[Recorded data]
· · · · · · ·

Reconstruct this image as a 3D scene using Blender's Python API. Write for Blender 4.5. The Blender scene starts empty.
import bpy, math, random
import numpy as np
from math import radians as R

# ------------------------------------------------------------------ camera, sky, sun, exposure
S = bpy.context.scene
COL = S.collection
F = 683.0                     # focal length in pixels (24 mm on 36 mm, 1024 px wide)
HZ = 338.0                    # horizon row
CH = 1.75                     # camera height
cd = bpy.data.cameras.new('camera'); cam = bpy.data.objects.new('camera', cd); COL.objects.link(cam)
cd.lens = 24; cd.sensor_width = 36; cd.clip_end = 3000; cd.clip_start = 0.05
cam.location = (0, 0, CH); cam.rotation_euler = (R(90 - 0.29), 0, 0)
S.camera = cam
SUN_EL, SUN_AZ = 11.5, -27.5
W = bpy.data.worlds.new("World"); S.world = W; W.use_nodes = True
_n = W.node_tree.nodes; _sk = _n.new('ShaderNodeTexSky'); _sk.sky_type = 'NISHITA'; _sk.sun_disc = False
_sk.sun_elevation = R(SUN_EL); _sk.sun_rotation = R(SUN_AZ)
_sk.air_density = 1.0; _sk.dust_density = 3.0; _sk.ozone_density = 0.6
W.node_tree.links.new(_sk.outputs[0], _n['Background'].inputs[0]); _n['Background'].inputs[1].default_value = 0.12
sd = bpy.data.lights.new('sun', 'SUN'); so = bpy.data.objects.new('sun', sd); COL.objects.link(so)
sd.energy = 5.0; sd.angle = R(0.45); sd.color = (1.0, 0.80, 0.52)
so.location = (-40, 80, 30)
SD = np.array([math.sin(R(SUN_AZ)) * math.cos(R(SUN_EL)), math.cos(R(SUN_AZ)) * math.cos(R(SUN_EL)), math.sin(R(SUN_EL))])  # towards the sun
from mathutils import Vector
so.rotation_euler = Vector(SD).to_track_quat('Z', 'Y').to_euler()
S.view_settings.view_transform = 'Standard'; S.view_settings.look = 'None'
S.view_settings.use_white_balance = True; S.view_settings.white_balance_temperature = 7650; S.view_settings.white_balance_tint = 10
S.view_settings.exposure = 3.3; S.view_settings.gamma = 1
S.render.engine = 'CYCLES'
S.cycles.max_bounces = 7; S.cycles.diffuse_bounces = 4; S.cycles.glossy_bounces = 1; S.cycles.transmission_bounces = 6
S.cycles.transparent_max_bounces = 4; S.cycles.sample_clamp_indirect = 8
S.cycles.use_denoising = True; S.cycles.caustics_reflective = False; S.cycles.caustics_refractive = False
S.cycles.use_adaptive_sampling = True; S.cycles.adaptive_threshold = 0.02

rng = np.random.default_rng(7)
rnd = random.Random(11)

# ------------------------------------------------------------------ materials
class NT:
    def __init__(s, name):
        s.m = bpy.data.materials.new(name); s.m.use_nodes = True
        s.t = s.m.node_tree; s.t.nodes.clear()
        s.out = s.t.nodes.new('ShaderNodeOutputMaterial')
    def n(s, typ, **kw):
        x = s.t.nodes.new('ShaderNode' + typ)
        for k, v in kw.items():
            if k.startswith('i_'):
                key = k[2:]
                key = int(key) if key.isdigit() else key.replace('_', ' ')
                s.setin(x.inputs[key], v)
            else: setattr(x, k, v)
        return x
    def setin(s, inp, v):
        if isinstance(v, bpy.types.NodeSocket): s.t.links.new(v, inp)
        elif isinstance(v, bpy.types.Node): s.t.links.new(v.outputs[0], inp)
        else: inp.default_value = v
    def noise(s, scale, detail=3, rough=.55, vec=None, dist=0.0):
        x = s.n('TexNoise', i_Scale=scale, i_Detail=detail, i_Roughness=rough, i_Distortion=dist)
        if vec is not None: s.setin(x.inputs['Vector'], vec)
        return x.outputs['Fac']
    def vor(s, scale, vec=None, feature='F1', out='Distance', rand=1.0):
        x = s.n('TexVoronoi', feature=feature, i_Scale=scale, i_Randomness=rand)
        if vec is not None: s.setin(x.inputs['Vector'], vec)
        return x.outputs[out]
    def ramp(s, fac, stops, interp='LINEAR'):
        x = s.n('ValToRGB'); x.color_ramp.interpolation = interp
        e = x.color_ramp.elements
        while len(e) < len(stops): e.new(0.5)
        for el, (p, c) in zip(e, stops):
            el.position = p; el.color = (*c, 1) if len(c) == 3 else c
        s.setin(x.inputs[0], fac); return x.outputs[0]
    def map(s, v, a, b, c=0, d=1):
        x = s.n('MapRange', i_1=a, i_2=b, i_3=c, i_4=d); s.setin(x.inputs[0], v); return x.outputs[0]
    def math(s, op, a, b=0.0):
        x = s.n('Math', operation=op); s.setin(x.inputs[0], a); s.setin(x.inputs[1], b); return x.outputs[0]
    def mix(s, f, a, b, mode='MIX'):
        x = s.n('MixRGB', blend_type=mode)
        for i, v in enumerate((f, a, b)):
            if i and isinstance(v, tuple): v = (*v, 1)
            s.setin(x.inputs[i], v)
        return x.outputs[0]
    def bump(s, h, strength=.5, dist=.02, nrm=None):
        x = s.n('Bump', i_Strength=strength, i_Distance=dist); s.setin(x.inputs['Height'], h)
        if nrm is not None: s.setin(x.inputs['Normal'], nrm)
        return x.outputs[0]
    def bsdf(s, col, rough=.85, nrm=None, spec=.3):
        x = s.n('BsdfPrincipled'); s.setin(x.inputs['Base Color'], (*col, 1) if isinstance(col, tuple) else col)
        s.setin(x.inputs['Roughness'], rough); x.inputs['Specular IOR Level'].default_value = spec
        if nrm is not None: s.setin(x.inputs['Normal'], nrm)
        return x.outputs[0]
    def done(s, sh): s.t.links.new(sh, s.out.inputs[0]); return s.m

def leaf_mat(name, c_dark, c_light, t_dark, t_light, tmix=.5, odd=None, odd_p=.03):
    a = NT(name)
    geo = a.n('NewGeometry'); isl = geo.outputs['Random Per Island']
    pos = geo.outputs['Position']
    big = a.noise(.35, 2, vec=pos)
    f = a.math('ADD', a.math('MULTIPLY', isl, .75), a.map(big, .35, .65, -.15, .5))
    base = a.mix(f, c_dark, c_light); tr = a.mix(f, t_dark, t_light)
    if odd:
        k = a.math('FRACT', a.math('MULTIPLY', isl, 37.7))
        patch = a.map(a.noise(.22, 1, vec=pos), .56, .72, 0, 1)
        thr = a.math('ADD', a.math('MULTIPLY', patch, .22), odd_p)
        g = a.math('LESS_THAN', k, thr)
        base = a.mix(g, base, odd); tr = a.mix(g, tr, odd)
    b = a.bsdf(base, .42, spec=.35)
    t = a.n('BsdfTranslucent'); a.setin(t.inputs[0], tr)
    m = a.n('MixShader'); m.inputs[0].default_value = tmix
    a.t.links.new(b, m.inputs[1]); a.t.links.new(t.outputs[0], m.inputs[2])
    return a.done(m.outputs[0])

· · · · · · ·

[Stated exercise] Write down again the exact lines running from the beginning of the data to the line containing "from math import radians as R", with both ends included.

[Exercise answer]
Reconstruct this image as a 3D scene using Blender's Python API. Write for Blender 4.5. The Blender scene starts empty.
import bpy, math, random
import numpy as np
from math import radians as R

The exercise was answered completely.